Durante un mes se reúnen los grandes protagonistas del fútbol actual y se crea una promiscuidad que obliga a los aficionados a actualizar filias y fobias. Los compañeros de equipo se convierten en rivales entre selecciones, y los adversarios habituales en la liga visten de repente la misma camiseta de su país. Algunos jugadores ya retirados hacen su aparición en las gradas, como viejas estrellas que se resisten a ser olvidadas, y en los partidos sin vínculo emocional los aficionados escogen favorito por las razones más curiosas: recordar unas vacaciones fantásticas en Túnez, tener un primo que trabaja en Canadá, apoyar a Países Bajos para poder decir “la naranja mecánica”.

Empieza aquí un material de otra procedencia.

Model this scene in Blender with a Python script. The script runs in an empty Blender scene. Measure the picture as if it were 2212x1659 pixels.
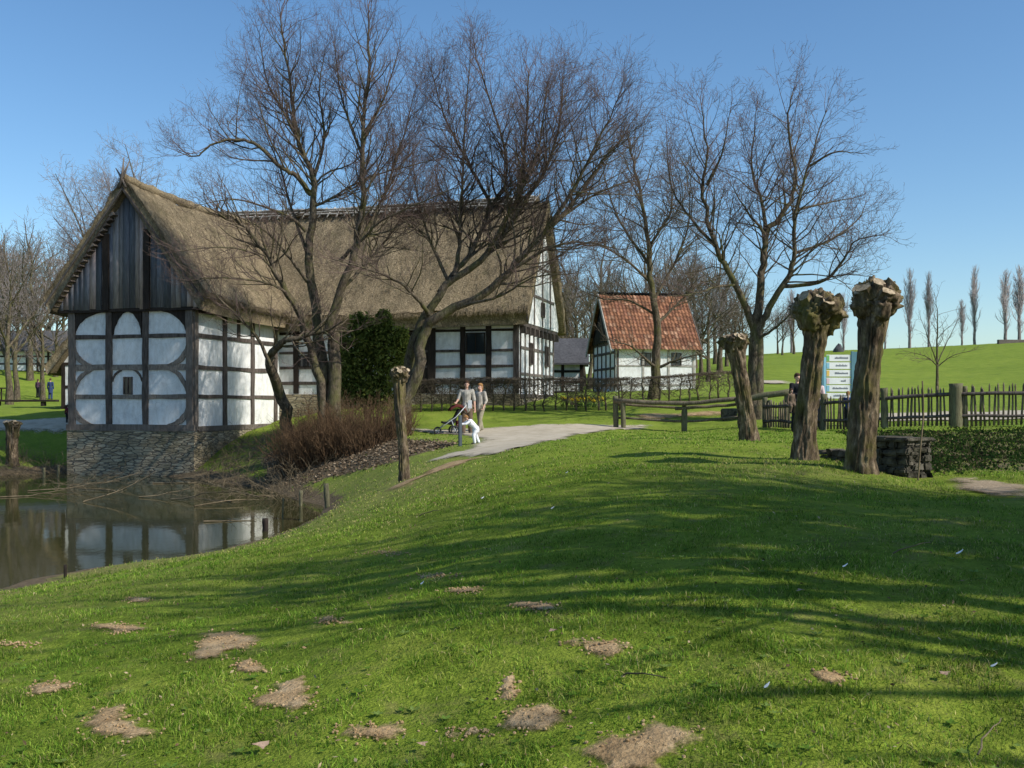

En esta mezcla de culturas, los detalles extradeportivos también inclinan la balanza. Un ejemplo: en un duelo tan marcado políticamente como el Irán-Estados Unidos de anteayer, mis simpatías eran para los iraníes, por las protestas de sus jugadores contra el gobierno de su país. Asimismo, la barbacoa del Mundial nos obliga también a cuestionar nuestras fidelidades más firmes y nos sitúa ante el espejo de la duda, y si no que se lo pregunten a los miles de barcelonistas que ayer no sabíamos si alegrarnos por la clasificación a duras penas de nuestro delantero actual, Lewandowski, o celebrar por todo lo alto la victoria y pase de nuestro mito (en el exilio), Leo Messi. Polonia y Argentina eran secundarios.